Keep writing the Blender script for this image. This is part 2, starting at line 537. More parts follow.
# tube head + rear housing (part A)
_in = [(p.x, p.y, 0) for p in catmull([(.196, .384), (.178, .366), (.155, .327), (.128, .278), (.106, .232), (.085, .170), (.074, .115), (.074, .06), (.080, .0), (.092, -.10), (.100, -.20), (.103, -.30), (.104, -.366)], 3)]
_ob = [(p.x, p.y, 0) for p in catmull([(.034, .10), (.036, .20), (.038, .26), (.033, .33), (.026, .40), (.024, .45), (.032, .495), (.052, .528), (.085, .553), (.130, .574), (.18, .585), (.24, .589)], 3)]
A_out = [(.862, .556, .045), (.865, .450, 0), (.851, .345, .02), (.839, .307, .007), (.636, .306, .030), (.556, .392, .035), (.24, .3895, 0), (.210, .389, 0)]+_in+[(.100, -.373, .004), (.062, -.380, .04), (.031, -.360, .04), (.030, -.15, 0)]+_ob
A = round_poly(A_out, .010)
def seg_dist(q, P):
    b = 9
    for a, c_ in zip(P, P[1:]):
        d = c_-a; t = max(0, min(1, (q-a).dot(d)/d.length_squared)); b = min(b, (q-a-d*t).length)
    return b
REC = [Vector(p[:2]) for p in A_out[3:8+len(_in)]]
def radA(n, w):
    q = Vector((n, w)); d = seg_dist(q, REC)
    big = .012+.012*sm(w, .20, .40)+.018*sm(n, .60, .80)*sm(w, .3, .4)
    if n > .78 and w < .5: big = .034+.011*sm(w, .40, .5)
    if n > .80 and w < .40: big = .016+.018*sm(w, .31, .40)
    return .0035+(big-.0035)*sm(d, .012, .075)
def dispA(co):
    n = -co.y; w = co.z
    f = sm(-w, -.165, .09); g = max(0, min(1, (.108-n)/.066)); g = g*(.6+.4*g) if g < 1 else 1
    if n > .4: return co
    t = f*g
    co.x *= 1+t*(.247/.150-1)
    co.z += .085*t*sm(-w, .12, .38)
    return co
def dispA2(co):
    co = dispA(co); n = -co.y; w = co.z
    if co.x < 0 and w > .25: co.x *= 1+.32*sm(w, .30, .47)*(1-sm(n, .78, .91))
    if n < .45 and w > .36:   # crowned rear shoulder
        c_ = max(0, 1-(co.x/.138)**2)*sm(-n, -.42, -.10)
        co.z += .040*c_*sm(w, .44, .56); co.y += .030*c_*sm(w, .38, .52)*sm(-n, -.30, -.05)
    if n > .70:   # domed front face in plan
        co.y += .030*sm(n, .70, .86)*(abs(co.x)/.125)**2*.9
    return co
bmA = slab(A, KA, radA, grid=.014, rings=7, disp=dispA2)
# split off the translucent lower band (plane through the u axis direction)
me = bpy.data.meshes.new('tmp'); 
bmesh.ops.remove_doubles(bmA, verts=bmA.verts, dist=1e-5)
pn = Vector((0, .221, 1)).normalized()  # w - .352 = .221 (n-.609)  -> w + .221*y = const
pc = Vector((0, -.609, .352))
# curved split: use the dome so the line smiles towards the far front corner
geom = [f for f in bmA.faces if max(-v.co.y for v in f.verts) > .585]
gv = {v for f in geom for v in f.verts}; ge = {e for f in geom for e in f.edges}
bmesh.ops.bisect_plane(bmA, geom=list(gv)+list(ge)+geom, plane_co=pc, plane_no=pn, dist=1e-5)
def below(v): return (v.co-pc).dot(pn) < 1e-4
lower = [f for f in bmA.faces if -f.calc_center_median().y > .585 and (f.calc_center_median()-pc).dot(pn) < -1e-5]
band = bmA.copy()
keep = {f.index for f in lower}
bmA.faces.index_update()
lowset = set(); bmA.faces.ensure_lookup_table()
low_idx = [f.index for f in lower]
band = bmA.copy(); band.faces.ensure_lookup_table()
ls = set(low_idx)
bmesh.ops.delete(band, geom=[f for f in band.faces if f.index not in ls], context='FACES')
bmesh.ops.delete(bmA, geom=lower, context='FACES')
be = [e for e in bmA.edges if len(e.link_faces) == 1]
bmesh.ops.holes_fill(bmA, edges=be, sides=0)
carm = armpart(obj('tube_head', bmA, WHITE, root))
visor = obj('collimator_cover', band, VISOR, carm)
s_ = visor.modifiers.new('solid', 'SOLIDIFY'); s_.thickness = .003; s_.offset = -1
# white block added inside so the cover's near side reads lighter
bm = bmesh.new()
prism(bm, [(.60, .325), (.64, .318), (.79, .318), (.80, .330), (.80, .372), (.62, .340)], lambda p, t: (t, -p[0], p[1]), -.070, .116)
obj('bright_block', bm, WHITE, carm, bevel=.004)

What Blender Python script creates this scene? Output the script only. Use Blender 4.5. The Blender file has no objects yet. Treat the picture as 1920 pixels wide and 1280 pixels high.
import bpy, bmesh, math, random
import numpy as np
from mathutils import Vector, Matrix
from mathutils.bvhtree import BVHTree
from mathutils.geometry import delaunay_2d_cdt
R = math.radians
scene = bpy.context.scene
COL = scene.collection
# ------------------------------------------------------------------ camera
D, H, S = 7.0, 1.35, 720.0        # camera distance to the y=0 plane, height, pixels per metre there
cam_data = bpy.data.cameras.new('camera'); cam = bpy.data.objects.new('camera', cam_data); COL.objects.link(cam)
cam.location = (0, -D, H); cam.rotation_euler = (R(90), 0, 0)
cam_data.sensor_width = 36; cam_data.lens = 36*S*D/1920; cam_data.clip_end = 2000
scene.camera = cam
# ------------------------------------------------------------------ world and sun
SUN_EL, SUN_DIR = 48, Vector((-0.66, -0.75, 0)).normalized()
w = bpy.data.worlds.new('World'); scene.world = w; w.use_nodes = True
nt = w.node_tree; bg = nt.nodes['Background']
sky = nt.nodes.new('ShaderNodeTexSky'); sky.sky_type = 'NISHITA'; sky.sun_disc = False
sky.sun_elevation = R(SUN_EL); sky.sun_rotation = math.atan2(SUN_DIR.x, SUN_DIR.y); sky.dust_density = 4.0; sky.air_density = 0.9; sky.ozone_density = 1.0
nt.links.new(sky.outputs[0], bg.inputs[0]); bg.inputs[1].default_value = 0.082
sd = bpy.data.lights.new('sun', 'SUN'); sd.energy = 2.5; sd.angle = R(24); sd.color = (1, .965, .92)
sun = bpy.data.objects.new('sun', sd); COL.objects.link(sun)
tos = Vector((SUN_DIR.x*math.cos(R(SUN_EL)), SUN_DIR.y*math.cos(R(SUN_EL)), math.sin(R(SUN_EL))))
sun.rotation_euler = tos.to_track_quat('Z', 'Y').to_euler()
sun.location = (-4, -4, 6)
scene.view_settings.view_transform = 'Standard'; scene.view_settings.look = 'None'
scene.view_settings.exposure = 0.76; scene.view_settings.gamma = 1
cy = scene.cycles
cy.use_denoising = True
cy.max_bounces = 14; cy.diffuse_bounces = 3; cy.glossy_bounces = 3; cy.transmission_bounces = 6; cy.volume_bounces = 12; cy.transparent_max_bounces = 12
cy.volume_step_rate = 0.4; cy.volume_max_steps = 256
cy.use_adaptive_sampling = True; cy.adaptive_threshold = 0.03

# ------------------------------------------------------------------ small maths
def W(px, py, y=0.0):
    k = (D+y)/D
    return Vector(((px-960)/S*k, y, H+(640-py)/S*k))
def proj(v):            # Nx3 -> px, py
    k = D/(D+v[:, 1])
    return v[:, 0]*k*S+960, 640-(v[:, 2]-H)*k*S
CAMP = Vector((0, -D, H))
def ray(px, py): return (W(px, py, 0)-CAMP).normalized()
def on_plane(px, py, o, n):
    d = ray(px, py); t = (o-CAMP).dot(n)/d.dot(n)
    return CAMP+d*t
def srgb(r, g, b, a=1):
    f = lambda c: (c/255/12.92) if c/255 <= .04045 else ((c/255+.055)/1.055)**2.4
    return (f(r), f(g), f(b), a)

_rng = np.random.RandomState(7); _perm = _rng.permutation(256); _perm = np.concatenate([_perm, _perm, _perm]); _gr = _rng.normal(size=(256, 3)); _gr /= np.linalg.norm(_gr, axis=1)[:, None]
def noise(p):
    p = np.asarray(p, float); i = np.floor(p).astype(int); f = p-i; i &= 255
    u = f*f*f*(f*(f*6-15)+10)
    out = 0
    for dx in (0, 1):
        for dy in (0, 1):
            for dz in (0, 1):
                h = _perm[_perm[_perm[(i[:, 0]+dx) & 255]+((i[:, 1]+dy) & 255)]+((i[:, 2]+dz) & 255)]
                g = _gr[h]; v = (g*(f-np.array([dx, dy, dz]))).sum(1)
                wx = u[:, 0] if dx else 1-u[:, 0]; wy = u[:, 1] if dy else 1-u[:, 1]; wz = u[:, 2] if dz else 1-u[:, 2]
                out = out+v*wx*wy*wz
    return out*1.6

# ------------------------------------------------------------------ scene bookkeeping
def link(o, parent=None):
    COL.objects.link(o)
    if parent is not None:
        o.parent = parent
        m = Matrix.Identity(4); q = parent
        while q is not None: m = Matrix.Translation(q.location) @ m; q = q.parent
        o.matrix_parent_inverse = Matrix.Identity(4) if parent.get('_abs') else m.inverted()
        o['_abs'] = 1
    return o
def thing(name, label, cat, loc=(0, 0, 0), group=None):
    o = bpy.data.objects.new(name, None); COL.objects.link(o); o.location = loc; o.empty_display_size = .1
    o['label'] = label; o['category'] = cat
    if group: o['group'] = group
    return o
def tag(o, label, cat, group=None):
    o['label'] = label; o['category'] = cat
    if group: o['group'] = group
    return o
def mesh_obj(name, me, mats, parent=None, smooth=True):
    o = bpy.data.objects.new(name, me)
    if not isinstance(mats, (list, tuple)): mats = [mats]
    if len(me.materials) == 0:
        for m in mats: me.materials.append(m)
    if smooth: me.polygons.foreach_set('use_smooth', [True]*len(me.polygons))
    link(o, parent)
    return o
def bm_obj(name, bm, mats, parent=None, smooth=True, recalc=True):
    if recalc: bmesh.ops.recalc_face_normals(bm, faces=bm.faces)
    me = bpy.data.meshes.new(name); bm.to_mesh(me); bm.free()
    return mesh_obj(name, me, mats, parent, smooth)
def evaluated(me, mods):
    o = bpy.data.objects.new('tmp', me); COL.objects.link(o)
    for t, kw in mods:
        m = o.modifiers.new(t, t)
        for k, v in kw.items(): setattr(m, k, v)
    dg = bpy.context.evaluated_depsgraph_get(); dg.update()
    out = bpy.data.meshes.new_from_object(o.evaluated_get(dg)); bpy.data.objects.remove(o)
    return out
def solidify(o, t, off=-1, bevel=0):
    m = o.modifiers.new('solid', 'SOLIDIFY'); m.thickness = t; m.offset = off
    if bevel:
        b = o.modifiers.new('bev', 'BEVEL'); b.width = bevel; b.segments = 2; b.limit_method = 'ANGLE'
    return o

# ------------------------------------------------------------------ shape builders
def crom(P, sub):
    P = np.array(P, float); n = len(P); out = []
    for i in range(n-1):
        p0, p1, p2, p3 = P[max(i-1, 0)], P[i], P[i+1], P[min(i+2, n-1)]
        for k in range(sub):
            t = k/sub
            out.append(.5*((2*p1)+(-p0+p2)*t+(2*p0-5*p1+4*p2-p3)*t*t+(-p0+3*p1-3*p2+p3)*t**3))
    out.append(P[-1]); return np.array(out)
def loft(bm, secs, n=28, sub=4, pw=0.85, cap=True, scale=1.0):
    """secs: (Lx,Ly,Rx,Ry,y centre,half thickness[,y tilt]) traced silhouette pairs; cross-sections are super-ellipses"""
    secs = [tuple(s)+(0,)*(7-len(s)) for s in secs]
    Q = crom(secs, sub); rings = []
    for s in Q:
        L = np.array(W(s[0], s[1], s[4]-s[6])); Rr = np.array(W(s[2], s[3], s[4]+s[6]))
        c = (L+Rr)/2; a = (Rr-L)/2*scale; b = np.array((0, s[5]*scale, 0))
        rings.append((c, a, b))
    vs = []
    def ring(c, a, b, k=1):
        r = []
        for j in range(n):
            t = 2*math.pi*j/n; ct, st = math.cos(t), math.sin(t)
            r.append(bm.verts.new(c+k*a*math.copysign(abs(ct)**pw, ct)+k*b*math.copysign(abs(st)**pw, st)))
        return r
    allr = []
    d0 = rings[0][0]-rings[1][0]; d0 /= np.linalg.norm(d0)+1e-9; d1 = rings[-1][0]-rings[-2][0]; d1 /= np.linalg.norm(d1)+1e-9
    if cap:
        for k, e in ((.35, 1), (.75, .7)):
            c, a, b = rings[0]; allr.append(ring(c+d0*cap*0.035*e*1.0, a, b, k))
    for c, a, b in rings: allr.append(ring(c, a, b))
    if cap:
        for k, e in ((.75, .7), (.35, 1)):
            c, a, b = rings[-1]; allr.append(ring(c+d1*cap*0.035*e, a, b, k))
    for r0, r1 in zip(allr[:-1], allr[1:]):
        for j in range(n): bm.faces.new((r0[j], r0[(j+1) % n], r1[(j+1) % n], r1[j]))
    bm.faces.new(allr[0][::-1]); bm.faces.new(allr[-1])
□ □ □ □
Work out how many lines in the entries hold the string "this". Your answer should consist solely of that number.

WRITTEN SOLUTION: 2